<<<<

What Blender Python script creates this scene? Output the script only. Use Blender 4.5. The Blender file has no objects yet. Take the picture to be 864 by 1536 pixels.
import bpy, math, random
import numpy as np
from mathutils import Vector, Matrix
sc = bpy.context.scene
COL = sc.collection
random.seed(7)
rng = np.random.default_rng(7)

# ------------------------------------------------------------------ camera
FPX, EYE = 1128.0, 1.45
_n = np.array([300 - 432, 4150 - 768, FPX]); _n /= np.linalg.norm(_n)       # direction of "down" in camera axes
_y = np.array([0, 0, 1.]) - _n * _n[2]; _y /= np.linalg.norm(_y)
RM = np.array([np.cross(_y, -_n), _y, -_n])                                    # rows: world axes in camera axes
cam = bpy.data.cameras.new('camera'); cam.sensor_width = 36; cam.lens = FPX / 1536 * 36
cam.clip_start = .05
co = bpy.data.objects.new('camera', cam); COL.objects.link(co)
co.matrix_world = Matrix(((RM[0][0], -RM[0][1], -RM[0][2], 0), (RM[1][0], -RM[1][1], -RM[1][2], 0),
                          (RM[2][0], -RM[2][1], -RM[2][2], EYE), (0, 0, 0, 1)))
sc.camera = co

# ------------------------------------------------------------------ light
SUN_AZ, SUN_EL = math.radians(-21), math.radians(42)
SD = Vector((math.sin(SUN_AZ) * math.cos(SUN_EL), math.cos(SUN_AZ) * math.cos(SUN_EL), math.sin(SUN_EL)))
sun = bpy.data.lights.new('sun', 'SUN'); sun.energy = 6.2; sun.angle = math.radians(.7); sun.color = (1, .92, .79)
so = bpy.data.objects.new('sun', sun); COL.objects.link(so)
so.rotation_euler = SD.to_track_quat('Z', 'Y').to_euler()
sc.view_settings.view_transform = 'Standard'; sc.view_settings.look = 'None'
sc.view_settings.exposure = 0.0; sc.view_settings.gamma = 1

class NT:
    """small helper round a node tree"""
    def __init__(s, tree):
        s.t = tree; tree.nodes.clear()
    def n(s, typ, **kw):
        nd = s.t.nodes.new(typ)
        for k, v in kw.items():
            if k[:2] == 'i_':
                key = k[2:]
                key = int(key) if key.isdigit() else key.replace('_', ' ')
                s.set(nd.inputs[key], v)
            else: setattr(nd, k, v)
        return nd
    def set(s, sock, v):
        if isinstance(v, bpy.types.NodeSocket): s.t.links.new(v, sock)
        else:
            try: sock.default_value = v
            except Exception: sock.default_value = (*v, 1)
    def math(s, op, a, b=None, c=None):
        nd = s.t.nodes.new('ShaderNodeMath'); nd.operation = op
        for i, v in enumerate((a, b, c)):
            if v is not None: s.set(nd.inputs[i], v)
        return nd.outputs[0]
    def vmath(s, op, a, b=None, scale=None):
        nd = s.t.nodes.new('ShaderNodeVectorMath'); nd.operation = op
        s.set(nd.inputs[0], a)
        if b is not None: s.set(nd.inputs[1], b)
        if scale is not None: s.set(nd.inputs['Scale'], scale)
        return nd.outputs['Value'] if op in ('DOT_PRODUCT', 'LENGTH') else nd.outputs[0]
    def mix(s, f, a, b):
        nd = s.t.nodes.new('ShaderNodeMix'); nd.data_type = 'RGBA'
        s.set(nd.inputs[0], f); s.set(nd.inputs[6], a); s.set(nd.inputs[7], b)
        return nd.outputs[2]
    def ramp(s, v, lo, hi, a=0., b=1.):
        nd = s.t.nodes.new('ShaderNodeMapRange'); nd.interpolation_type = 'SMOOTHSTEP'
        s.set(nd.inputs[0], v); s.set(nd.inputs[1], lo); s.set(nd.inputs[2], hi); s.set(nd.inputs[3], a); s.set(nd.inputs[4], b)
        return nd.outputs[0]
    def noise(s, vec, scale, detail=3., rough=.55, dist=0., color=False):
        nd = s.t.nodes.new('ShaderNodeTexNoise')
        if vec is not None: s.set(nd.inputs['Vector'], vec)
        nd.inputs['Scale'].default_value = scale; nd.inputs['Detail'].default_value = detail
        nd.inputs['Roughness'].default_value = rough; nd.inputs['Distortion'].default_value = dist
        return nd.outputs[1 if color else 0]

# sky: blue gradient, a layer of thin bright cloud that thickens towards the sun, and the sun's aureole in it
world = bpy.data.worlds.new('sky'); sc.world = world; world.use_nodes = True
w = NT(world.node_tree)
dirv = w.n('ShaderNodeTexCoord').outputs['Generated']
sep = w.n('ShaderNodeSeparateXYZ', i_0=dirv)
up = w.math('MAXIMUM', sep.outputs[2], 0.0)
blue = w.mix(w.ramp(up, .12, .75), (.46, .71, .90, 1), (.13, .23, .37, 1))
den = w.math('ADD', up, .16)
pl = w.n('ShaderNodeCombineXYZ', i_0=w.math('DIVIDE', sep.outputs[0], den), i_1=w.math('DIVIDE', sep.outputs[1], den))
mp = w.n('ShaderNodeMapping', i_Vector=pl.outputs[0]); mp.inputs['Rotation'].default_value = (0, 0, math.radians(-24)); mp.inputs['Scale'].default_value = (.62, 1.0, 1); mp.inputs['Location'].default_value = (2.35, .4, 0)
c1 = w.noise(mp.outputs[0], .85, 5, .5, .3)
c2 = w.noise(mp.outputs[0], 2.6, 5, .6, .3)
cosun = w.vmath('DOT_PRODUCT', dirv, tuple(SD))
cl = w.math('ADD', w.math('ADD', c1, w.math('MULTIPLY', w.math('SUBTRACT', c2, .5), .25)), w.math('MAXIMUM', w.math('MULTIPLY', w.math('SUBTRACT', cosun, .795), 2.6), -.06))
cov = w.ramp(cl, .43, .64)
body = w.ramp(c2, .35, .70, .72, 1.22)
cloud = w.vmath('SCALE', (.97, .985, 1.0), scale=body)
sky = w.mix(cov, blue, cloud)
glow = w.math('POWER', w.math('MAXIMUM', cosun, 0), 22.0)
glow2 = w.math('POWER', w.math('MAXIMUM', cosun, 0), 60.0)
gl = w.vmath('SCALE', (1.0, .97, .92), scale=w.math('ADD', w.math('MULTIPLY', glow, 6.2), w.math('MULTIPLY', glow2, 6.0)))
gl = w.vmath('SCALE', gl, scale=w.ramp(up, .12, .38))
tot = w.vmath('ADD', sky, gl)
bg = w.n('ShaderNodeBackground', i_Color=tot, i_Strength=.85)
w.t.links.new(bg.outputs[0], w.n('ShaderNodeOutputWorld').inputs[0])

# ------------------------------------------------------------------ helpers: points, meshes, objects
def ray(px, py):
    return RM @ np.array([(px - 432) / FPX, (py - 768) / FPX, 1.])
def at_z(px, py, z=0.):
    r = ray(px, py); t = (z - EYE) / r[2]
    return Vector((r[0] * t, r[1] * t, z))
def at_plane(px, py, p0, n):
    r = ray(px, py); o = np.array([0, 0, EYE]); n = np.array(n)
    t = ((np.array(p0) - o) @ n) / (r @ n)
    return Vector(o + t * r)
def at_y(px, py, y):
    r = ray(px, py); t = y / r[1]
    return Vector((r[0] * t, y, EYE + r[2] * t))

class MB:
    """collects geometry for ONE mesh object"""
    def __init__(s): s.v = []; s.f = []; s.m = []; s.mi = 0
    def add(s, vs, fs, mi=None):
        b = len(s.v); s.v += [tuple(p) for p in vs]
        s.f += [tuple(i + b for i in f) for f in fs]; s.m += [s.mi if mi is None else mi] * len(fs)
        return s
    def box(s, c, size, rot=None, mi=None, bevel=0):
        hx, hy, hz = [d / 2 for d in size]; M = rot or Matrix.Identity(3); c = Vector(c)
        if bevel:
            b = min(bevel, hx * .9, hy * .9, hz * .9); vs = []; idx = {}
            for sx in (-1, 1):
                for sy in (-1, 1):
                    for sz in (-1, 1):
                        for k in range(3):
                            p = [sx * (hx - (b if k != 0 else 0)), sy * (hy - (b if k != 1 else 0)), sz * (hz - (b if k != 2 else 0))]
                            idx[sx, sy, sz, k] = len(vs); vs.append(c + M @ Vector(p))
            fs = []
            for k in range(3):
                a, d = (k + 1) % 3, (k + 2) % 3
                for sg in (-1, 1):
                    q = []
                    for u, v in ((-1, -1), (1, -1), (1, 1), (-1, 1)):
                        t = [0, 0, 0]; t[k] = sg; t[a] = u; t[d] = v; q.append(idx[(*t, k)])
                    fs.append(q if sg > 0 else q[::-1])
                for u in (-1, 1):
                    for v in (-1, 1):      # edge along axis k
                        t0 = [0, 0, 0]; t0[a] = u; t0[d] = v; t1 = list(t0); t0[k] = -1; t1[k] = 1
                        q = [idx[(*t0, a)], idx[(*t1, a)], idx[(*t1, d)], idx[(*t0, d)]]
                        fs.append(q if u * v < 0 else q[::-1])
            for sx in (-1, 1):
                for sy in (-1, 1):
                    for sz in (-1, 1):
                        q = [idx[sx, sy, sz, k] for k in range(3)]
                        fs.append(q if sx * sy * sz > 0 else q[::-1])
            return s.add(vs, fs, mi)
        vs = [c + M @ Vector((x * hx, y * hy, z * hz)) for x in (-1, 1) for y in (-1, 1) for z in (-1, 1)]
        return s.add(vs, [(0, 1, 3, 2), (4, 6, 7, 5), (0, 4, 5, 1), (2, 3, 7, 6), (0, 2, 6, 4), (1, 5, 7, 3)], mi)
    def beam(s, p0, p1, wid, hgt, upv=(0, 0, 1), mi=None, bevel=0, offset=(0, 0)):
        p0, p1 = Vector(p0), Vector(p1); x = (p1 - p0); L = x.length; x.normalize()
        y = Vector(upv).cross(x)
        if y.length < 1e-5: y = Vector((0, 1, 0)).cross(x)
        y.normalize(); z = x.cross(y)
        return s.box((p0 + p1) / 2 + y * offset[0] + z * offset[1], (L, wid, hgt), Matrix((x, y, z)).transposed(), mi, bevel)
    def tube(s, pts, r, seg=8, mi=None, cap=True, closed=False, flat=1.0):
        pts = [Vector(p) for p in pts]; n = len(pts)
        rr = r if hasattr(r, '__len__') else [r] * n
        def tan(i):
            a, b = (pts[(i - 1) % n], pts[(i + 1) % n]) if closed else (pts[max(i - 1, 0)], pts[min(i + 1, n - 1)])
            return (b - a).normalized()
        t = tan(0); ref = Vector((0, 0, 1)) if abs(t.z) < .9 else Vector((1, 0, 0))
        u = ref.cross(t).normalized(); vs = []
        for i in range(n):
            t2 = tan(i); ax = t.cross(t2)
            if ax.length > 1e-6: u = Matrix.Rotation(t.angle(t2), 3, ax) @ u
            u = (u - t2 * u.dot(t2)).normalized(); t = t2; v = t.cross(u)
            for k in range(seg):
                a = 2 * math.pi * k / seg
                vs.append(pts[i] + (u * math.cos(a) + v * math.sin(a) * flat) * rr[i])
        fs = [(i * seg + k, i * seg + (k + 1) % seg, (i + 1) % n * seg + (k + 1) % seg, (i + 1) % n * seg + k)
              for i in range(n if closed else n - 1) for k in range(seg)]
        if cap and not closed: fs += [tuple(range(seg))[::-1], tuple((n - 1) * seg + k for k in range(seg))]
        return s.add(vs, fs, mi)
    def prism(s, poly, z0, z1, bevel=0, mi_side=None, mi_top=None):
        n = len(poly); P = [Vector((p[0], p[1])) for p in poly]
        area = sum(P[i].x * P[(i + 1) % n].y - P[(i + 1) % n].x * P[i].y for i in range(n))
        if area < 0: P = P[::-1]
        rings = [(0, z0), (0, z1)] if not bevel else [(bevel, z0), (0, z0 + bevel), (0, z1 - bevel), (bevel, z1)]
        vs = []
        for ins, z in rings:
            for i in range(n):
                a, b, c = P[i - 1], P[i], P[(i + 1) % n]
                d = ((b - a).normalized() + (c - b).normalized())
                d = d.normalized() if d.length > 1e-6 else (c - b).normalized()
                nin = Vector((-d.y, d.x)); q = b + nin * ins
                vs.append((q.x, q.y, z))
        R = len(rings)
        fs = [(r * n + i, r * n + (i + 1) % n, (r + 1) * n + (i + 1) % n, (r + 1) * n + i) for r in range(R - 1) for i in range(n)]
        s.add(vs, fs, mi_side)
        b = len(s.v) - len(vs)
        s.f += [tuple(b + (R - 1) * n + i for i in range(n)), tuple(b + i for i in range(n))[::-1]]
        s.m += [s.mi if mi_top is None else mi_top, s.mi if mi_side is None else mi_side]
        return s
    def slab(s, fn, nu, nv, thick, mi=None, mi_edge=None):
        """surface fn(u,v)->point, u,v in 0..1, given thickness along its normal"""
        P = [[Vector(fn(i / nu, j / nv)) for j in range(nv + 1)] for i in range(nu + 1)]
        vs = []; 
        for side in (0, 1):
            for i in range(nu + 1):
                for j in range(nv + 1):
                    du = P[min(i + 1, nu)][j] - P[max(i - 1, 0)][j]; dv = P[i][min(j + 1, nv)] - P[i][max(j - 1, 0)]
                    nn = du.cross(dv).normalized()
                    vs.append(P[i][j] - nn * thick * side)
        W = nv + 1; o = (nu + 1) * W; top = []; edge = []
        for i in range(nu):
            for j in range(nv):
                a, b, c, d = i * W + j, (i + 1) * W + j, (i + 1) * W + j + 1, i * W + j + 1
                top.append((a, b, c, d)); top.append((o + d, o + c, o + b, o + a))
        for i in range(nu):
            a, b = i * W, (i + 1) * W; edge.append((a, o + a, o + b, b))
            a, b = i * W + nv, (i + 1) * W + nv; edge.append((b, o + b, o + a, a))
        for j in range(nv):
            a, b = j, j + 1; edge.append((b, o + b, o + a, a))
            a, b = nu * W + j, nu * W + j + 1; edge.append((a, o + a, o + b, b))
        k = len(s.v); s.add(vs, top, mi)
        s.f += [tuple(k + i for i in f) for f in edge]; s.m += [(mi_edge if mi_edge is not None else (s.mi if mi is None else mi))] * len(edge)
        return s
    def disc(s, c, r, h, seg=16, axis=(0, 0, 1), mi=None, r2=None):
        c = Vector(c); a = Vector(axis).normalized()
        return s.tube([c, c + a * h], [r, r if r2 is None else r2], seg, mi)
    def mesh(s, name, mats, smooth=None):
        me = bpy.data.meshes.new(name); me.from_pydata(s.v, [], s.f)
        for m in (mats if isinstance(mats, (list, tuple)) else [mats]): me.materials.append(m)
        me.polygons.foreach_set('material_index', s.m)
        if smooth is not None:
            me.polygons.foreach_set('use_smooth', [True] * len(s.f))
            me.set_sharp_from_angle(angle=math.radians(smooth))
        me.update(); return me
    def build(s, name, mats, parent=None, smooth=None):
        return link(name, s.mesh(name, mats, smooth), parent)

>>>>

*What the exercise asks*
Starting at the first line of the listing, retype every line up to and including the one with "sc.view_settings.exposure = 0.0;".

*Correct output*
What Blender Python script creates this scene? Output the script only. Use Blender 4.5. The Blender file has no objects yet. Take the picture to be 864 by 1536 pixels.
import bpy, math, random
import numpy as np
from mathutils import Vector, Matrix
sc = bpy.context.scene
COL = sc.collection
random.seed(7)
rng = np.random.default_rng(7)

# ------------------------------------------------------------------ camera
FPX, EYE = 1128.0, 1.45
_n = np.array([300 - 432, 4150 - 768, FPX]); _n /= np.linalg.norm(_n)       # direction of "down" in camera axes
_y = np.array([0, 0, 1.]) - _n * _n[2]; _y /= np.linalg.norm(_y)
RM = np.array([np.cross(_y, -_n), _y, -_n])                                    # rows: world axes in camera axes
cam = bpy.data.cameras.new('camera'); cam.sensor_width = 36; cam.lens = FPX / 1536 * 36
cam.clip_start = .05
co = bpy.data.objects.new('camera', cam); COL.objects.link(co)
co.matrix_world = Matrix(((RM[0][0], -RM[0][1], -RM[0][2], 0), (RM[1][0], -RM[1][1], -RM[1][2], 0),
                          (RM[2][0], -RM[2][1], -RM[2][2], EYE), (0, 0, 0, 1)))
sc.camera = co

# ------------------------------------------------------------------ light
SUN_AZ, SUN_EL = math.radians(-21), math.radians(42)
SD = Vector((math.sin(SUN_AZ) * math.cos(SUN_EL), math.cos(SUN_AZ) * math.cos(SUN_EL), math.sin(SUN_EL)))
sun = bpy.data.lights.new('sun', 'SUN'); sun.energy = 6.2; sun.angle = math.radians(.7); sun.color = (1, .92, .79)
so = bpy.data.objects.new('sun', sun); COL.objects.link(so)
so.rotation_euler = SD.to_track_quat('Z', 'Y').to_euler()
sc.view_settings.view_transform = 'Standard'; sc.view_settings.look = 'None'
sc.view_settings.exposure = 0.0; sc.view_settings.gamma = 1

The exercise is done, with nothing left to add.